For the record, EXACTLY the same thing will happen if you start to download H110 , or even NOT download but seat the boolit out so there is more and more empty space in the case. Velocity will start to vary, the burn starts to get weird resulting in differing muzzle flash or heavy vs light recoil in the same load, and eventually squibb on you.

So, 100% load density (easy in a straightwall case, just push the bullet down on the powder) is insurance against squibb. In the same way, the mag primer is insurance against the same thing.

The same thing happens with AA#9 too by the way, but you have just a little more leeway. H110 can get sensitive fast. In my gun, the first thing to go is muzzle flash. If that gets wonky on me it's a sign to stop right away and check things, cause I'm not making the internal ballistics happy in some way.

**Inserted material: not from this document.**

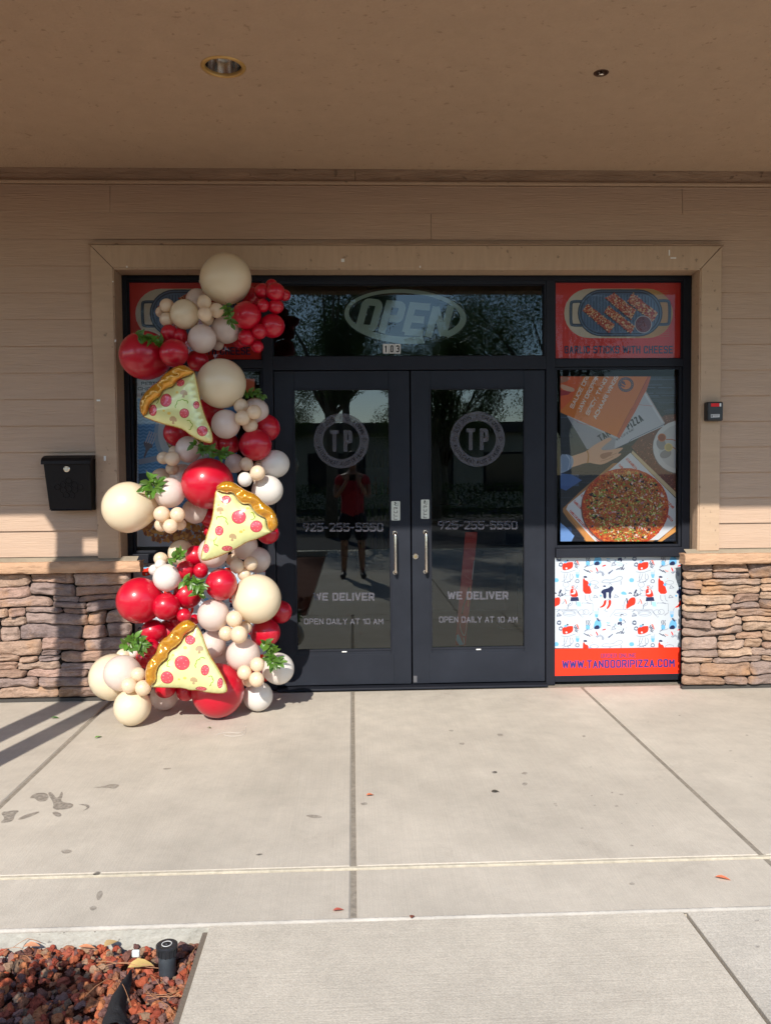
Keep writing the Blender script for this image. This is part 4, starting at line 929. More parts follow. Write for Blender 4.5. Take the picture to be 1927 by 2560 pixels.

(this only happens to me with H110 and AA#9 by the way)

------------------------

so, I've always considered the factory recommendation for mag primers only nothing more than an insurance recommendation against sqibb loads from variance induced somewhere else (loading density, load charge, bullet weight selected, case tension used, and crimp).

DougGuy
11-17-2015, 09:14 PM
Jim take you some Hardee's sausage biscuits smeared heavily with Hardee's grape jelly and set them on something near your stand for half hour, then take them on up in your stand and eat them. There will be enough residual scent on whatever you laid them on to attract deer and you won't need a scope then neither cause they will be right where you laid them biscuits!

tazman
11-17-2015, 09:27 PM
Jim take you some Hardee's sausage biscuits smeared heavily with Hardee's grape jelly and set them on something near your stand for half hour, then take them on up in your stand and eat them. There will be enough residual scent on whatever you laid them on to attract deer and you won't need a scope then neither cause they will be right where you laid them biscuits!

I have heard that recommended before. I never think to try it though.

44man
11-18-2015, 10:01 AM
Deer like animal crackers too.
Now my load was clocked from a 6" BFR at 1350 fps and mine is a 7-1/2" so it could be a little more.
It shot so good from 6" that I never changed it for my gun.
I never buy H110 since the IHMSA testing that showed 296 was better for Ruger's, S&W's and BFR's.
Yes same powder but Hodgdon got a different burn rate for their canister powders while WW got another. I found it was about 1/2 gr slower then 296 but I was never able to work a load as good.
The only gun that preferred H110 was the RH. For some reason the RH did not like 296 and the SBH, SRH, 29's and BFR's did not like H110.
My guns all thrive on 296 to this day. I never buy H110.
No, I can't explain it but you know how fussy I am.
Larger cases will need a LP mag primer for accuracy even if a standard will light the load. But not the .44 mag that loves a Fed 150. I use a 155 in the .475 and up. You must test.